§ Dataset extract

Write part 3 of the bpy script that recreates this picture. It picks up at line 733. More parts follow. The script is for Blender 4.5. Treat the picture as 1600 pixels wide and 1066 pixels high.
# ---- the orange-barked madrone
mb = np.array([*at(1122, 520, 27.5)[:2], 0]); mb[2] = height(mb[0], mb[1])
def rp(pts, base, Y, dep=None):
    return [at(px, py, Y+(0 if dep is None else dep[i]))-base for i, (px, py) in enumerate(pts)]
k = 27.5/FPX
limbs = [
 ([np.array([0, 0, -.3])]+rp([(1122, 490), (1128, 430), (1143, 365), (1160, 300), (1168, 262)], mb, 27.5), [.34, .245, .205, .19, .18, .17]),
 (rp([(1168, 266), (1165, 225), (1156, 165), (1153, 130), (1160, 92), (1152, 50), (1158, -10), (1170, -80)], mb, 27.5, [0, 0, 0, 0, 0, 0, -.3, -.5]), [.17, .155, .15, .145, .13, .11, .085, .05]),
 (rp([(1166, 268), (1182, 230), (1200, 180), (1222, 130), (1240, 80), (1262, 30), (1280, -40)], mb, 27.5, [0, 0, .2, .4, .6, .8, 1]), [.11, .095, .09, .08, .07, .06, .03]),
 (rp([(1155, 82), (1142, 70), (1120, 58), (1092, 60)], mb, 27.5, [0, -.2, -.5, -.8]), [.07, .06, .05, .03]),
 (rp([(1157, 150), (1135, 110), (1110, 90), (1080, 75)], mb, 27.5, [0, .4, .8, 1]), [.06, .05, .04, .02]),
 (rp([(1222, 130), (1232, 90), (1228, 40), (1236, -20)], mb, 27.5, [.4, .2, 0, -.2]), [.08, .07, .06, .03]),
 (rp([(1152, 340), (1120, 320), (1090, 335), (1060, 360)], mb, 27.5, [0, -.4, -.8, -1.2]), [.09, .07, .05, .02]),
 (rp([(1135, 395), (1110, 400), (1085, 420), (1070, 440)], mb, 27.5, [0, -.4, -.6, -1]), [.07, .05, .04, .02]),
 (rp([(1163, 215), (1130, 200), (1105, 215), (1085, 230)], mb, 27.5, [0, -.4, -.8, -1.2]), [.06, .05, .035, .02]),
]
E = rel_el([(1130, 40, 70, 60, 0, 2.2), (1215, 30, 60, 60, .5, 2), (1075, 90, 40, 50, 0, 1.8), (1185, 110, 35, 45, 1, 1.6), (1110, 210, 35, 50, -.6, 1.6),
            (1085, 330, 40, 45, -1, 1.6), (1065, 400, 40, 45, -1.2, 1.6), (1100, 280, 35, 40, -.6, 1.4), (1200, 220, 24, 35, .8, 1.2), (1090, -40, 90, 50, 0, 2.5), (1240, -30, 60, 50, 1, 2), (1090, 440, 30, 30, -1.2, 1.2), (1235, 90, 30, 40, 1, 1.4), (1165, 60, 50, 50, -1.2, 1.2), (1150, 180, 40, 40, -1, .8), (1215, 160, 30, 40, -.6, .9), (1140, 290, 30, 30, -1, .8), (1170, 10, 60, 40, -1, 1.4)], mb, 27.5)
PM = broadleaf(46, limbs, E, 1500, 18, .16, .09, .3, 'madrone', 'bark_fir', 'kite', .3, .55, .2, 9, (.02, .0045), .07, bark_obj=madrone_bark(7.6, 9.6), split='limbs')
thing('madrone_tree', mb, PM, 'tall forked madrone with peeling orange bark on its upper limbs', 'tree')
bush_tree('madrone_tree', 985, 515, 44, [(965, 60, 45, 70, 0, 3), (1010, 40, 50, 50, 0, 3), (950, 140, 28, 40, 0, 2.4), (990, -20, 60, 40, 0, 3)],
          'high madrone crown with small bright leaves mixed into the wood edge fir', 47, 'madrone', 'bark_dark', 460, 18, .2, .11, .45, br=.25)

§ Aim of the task
Restate the listing in full, word for word.

§ Completed exercise
Write part 3 of the bpy script that recreates this picture. It picks up at line 733. More parts follow. The script is for Blender 4.5. Treat the picture as 1600 pixels wide and 1066 pixels high.
# ---- the orange-barked madrone
mb = np.array([*at(1122, 520, 27.5)[:2], 0]); mb[2] = height(mb[0], mb[1])
def rp(pts, base, Y, dep=None):
    return [at(px, py, Y+(0 if dep is None else dep[i]))-base for i, (px, py) in enumerate(pts)]
k = 27.5/FPX
limbs = [
 ([np.array([0, 0, -.3])]+rp([(1122, 490), (1128, 430), (1143, 365), (1160, 300), (1168, 262)], mb, 27.5), [.34, .245, .205, .19, .18, .17]),
 (rp([(1168, 266), (1165, 225), (1156, 165), (1153, 130), (1160, 92), (1152, 50), (1158, -10), (1170, -80)], mb, 27.5, [0, 0, 0, 0, 0, 0, -.3, -.5]), [.17, .155, .15, .145, .13, .11, .085, .05]),
 (rp([(1166, 268), (1182, 230), (1200, 180), (1222, 130), (1240, 80), (1262, 30), (1280, -40)], mb, 27.5, [0, 0, .2, .4, .6, .8, 1]), [.11, .095, .09, .08, .07, .06, .03]),
 (rp([(1155, 82), (1142, 70), (1120, 58), (1092, 60)], mb, 27.5, [0, -.2, -.5, -.8]), [.07, .06, .05, .03]),
 (rp([(1157, 150), (1135, 110), (1110, 90), (1080, 75)], mb, 27.5, [0, .4, .8, 1]), [.06, .05, .04, .02]),
 (rp([(1222, 130), (1232, 90), (1228, 40), (1236, -20)], mb, 27.5, [.4, .2, 0, -.2]), [.08, .07, .06, .03]),
 (rp([(1152, 340), (1120, 320), (1090, 335), (1060, 360)], mb, 27.5, [0, -.4, -.8, -1.2]), [.09, .07, .05, .02]),
 (rp([(1135, 395), (1110, 400), (1085, 420), (1070, 440)], mb, 27.5, [0, -.4, -.6, -1]), [.07, .05, .04, .02]),
 (rp([(1163, 215), (1130, 200), (1105, 215), (1085, 230)], mb, 27.5, [0, -.4, -.8, -1.2]), [.06, .05, .035, .02]),
]
E = rel_el([(1130, 40, 70, 60, 0, 2.2), (1215, 30, 60, 60, .5, 2), (1075, 90, 40, 50, 0, 1.8), (1185, 110, 35, 45, 1, 1.6), (1110, 210, 35, 50, -.6, 1.6),
            (1085, 330, 40, 45, -1, 1.6), (1065, 400, 40, 45, -1.2, 1.6), (1100, 280, 35, 40, -.6, 1.4), (1200, 220, 24, 35, .8, 1.2), (1090, -40, 90, 50, 0, 2.5), (1240, -30, 60, 50, 1, 2), (1090, 440, 30, 30, -1.2, 1.2), (1235, 90, 30, 40, 1, 1.4), (1165, 60, 50, 50, -1.2, 1.2), (1150, 180, 40, 40, -1, .8), (1215, 160, 30, 40, -.6, .9), (1140, 290, 30, 30, -1, .8), (1170, 10, 60, 40, -1, 1.4)], mb, 27.5)
PM = broadleaf(46, limbs, E, 1500, 18, .16, .09, .3, 'madrone', 'bark_fir', 'kite', .3, .55, .2, 9, (.02, .0045), .07, bark_obj=madrone_bark(7.6, 9.6), split='limbs')
thing('madrone_tree', mb, PM, 'tall forked madrone with peeling orange bark on its upper limbs', 'tree')
bush_tree('madrone_tree', 985, 515, 44, [(965, 60, 45, 70, 0, 3), (1010, 40, 50, 50, 0, 3), (950, 140, 28, 40, 0, 2.4), (990, -20, 60, 40, 0, 3)],
          'high madrone crown with small bright leaves mixed into the wood edge fir', 47, 'madrone', 'bark_dark', 460, 18, .2, .11, .45, br=.25)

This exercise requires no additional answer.